◆ **Data provided**:
━━━━━━━━━━

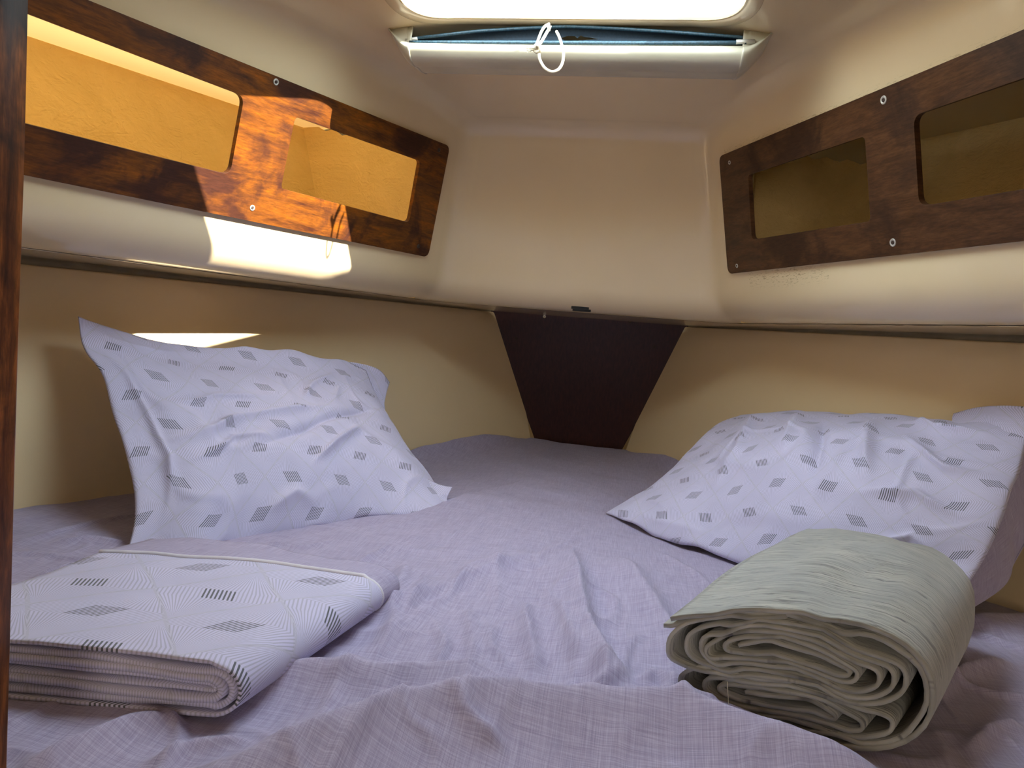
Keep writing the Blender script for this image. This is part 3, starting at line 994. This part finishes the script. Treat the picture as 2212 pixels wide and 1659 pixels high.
# ------------------------------------------------------------------ pillows (Coons patches with loft)
def coons(bot, top, left, right, nu, nv):
    b, t = resample(bot, nu), resample(top, nu)
    l, r = resample(left, nv), resample(right, nv)
    u = np.linspace(0, 1, nu)[None, :, None]
    v = np.linspace(0, 1, nv)[:, None, None]
    return ((1-v)*b[None]+v*t[None]+(1-u)*l[:, None]+u*r[:, None]
            - ((1-u)*(1-v)*b[0]+u*(1-v)*b[-1]+(1-u)*v*t[0]+u*v*t[-1]))
def edgecurve(pts):
    return catmull(np.array([aty(*p) for p in pts]), 8)
def pillow(name, bot, top, left, right, TF, TB, size, folds, seed, label, uvrot=0, peak=(.5, .5), ps=1.):
    nu, nv = 210, 150
    C0 = coons(edgecurve(bot), edgecurve(top), edgecurve(left), edgecurve(right), nu, nv)
    u, v = np.meshgrid(np.linspace(0, 1, nu), np.linspace(0, 1, nv))
    du = np.gradient(C0, axis=1)
    dv = np.gradient(C0, axis=0)
    n = np.cross(du, dv)
    n /= np.linalg.norm(n, axis=2)[..., None]+1e-12
    for _ in range(12):
        n = (n+np.roll(n, 3, 0)+np.roll(n, -3, 0)+np.roll(n, 3, 1)+np.roll(n, -3, 1))
        n /= np.linalg.norm(n, axis=2)[..., None]
    mid = n[nv//2, nu//2]
    if mid @ (CAM-C0[nv//2, nu//2]) < 0:
        n = -n
    pu = np.where(u < peak[0], u/peak[0]*.5, .5+(u-peak[0])/(1-peak[0])*.5)
    pv = np.where(v < peak[1], v/peak[1]*.5, .5+(v-peak[1])/(1-peak[1])*.5)
    su, sv = np.sin(np.pi*pu), np.sin(np.pi*pv)
    T = np.clip(su, 0, 1)**.55*np.clip(sv, 0, 1)**.55*(.55+.45*su*sv)
    un, vn = u*size[0], v*size[1]
    em = np.clip(np.minimum(np.minimum(u, 1-u), np.minimum(v, 1-v))/.12, 0, 1)
    wr = .0060*fbm(un*8+seed, vn*8, 3)+.0045*np.exp(-(np.abs(vnoise(un*11+seed, vn*9))/.10)**2)*(.5+.5*vnoise(un*5, vn*5+seed))
    # gathers running in from the seams
    eb = np.exp(-v/.10)+np.exp(-(1-v)/.10)
    el = np.exp(-u/.08)+np.exp(-(1-u)/.08)
    wr += .0065*eb*vnoise(un*32+seed, vn*3)+.0055*el*vnoise(un*3+seed, vn*32)
    for (pts, h, wl, wr_) in folds:
        wr += ridge(un, vn, [(a*size[0], b*size[1]) for a, b in pts], h*1.7, wl*.75, wr_*.75, True, .35)
    C0 = C0+n*(.006*vnoise(un*16+seed, vn*16)*(1-em))[..., None]
    C0[..., 2] += .0045*vnoise(un*22, vn*22+seed)*(1-em)*np.minimum(1, 6*np.minimum(u, 1-u))
    Fp = C0+n*(TF*T+wr*em)[..., None]
    Bp = C0-n*(TB*T+.002*fbm(un*10, vn*10+9, 2)*em)[..., None]
    Vv = np.concatenate([Fp.reshape(-1, 3), Bp.reshape(-1, 3)])
    N0 = nu*nv
    fcs = []
    for i in range(nv-1):
        for j in range(nu-1):
            q = (i*nu+j, i*nu+j+1, (i+1)*nu+j+1, (i+1)*nu+j)
            fcs.append(q)
            fcs.append(tuple(k+N0 for k in q[::-1]))
    cs, sn = math.cos(uvrot), math.sin(uvrot)
    uu, vv_ = (un*cs-vn*sn)*ps, (un*sn+vn*cs)*ps
    uv = np.stack([uu, vv_], -1).reshape(-1, 2)
    base = C0[:, :, 2].min()
    root = empty(name, C0[0, nu//2])
    me = bpy.data.meshes.new('pillowcase')
    me.from_pydata([tuple(p) for p in Vv.tolist()], [], fcs)
    ul = me.uv_layers.new(name='UVMap')
    li = np.empty(len(me.loops), dtype=np.int32)
    me.loops.foreach_get('vertex_index', li)
    ul.data.foreach_set('uv', np.concatenate([uv, uv]).astype(np.float32)[li].ravel())
    bm = bmesh.new()
    bm.from_mesh(me)
    bmesh.ops.remove_doubles(bm, verts=bm.verts, dist=.0002)
    bm.normal_update()
    bm.to_mesh(me)
    bm.free()
    link('pillowcase', me, M_PAT, root, True)
    tag(root, label, 'pillow')
    return root, C0
def flap(root, name, bot, top, left, right, size, off, bulge=.0):
    nu, nv = 60, 40
    C0 = coons(edgecurve(bot), edgecurve(top), edgecurve(left), edgecurve(right), nu, nv)
    u, v = np.meshgrid(np.linspace(0, 1, nu), np.linspace(0, 1, nv))
    C0[..., 1] += .004*fbm(u*4+off, v*4, 3)*np.sin(np.pi*v)-bulge*np.sin(np.pi*u)*np.sin(np.pi*v)
    o = gridmesh(name, C0, M_PAT, root, np.stack([u*size[0]+off, v*size[1]], -1))
    m = o.modifiers.new('solid', 'SOLIDIFY')
    m.thickness = .0015
    return o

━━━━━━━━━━

◆ **Brief**: Reproduce the material in its entirety and word for word, without the pictures.

◆ **Answer for this exercise**:
Keep writing the Blender script for this image. This is part 3, starting at line 994. This part finishes the script. Treat the picture as 2212 pixels wide and 1659 pixels high.
# ------------------------------------------------------------------ pillows (Coons patches with loft)
def coons(bot, top, left, right, nu, nv):
    b, t = resample(bot, nu), resample(top, nu)
    l, r = resample(left, nv), resample(right, nv)
    u = np.linspace(0, 1, nu)[None, :, None]
    v = np.linspace(0, 1, nv)[:, None, None]
    return ((1-v)*b[None]+v*t[None]+(1-u)*l[:, None]+u*r[:, None]
            - ((1-u)*(1-v)*b[0]+u*(1-v)*b[-1]+(1-u)*v*t[0]+u*v*t[-1]))
def edgecurve(pts):
    return catmull(np.array([aty(*p) for p in pts]), 8)
def pillow(name, bot, top, left, right, TF, TB, size, folds, seed, label, uvrot=0, peak=(.5, .5), ps=1.):
    nu, nv = 210, 150
    C0 = coons(edgecurve(bot), edgecurve(top), edgecurve(left), edgecurve(right), nu, nv)
    u, v = np.meshgrid(np.linspace(0, 1, nu), np.linspace(0, 1, nv))
    du = np.gradient(C0, axis=1)
    dv = np.gradient(C0, axis=0)
    n = np.cross(du, dv)
    n /= np.linalg.norm(n, axis=2)[..., None]+1e-12
    for _ in range(12):
        n = (n+np.roll(n, 3, 0)+np.roll(n, -3, 0)+np.roll(n, 3, 1)+np.roll(n, -3, 1))
        n /= np.linalg.norm(n, axis=2)[..., None]
    mid = n[nv//2, nu//2]
    if mid @ (CAM-C0[nv//2, nu//2]) < 0:
        n = -n
    pu = np.where(u < peak[0], u/peak[0]*.5, .5+(u-peak[0])/(1-peak[0])*.5)
    pv = np.where(v < peak[1], v/peak[1]*.5, .5+(v-peak[1])/(1-peak[1])*.5)
    su, sv = np.sin(np.pi*pu), np.sin(np.pi*pv)
    T = np.clip(su, 0, 1)**.55*np.clip(sv, 0, 1)**.55*(.55+.45*su*sv)
    un, vn = u*size[0], v*size[1]
    em = np.clip(np.minimum(np.minimum(u, 1-u), np.minimum(v, 1-v))/.12, 0, 1)
    wr = .0060*fbm(un*8+seed, vn*8, 3)+.0045*np.exp(-(np.abs(vnoise(un*11+seed, vn*9))/.10)**2)*(.5+.5*vnoise(un*5, vn*5+seed))
    # gathers running in from the seams
    eb = np.exp(-v/.10)+np.exp(-(1-v)/.10)
    el = np.exp(-u/.08)+np.exp(-(1-u)/.08)
    wr += .0065*eb*vnoise(un*32+seed, vn*3)+.0055*el*vnoise(un*3+seed, vn*32)
    for (pts, h, wl, wr_) in folds:
        wr += ridge(un, vn, [(a*size[0], b*size[1]) for a, b in pts], h*1.7, wl*.75, wr_*.75, True, .35)
    C0 = C0+n*(.006*vnoise(un*16+seed, vn*16)*(1-em))[..., None]
    C0[..., 2] += .0045*vnoise(un*22, vn*22+seed)*(1-em)*np.minimum(1, 6*np.minimum(u, 1-u))
    Fp = C0+n*(TF*T+wr*em)[..., None]
    Bp = C0-n*(TB*T+.002*fbm(un*10, vn*10+9, 2)*em)[..., None]
    Vv = np.concatenate([Fp.reshape(-1, 3), Bp.reshape(-1, 3)])
    N0 = nu*nv
    fcs = []
    for i in range(nv-1):
        for j in range(nu-1):
            q = (i*nu+j, i*nu+j+1, (i+1)*nu+j+1, (i+1)*nu+j)
            fcs.append(q)
            fcs.append(tuple(k+N0 for k in q[::-1]))
    cs, sn = math.cos(uvrot), math.sin(uvrot)
    uu, vv_ = (un*cs-vn*sn)*ps, (un*sn+vn*cs)*ps
    uv = np.stack([uu, vv_], -1).reshape(-1, 2)
    base = C0[:, :, 2].min()
    root = empty(name, C0[0, nu//2])
    me = bpy.data.meshes.new('pillowcase')
    me.from_pydata([tuple(p) for p in Vv.tolist()], [], fcs)
    ul = me.uv_layers.new(name='UVMap')
    li = np.empty(len(me.loops), dtype=np.int32)
    me.loops.foreach_get('vertex_index', li)
    ul.data.foreach_set('uv', np.concatenate([uv, uv]).astype(np.float32)[li].ravel())
    bm = bmesh.new()
    bm.from_mesh(me)
    bmesh.ops.remove_doubles(bm, verts=bm.verts, dist=.0002)
    bm.normal_update()
    bm.to_mesh(me)
    bm.free()
    link('pillowcase', me, M_PAT, root, True)
    tag(root, label, 'pillow')
    return root, C0
def flap(root, name, bot, top, left, right, size, off, bulge=.0):
    nu, nv = 60, 40
    C0 = coons(edgecurve(bot), edgecurve(top), edgecurve(left), edgecurve(right), nu, nv)
    u, v = np.meshgrid(np.linspace(0, 1, nu), np.linspace(0, 1, nv))
    C0[..., 1] += .004*fbm(u*4+off, v*4, 3)*np.sin(np.pi*v)-bulge*np.sin(np.pi*u)*np.sin(np.pi*v)
    o = gridmesh(name, C0, M_PAT, root, np.stack([u*size[0]+off, v*size[1]], -1))
    m = o.modifiers.new('solid', 'SOLIDIFY')
    m.thickness = .0015
    return o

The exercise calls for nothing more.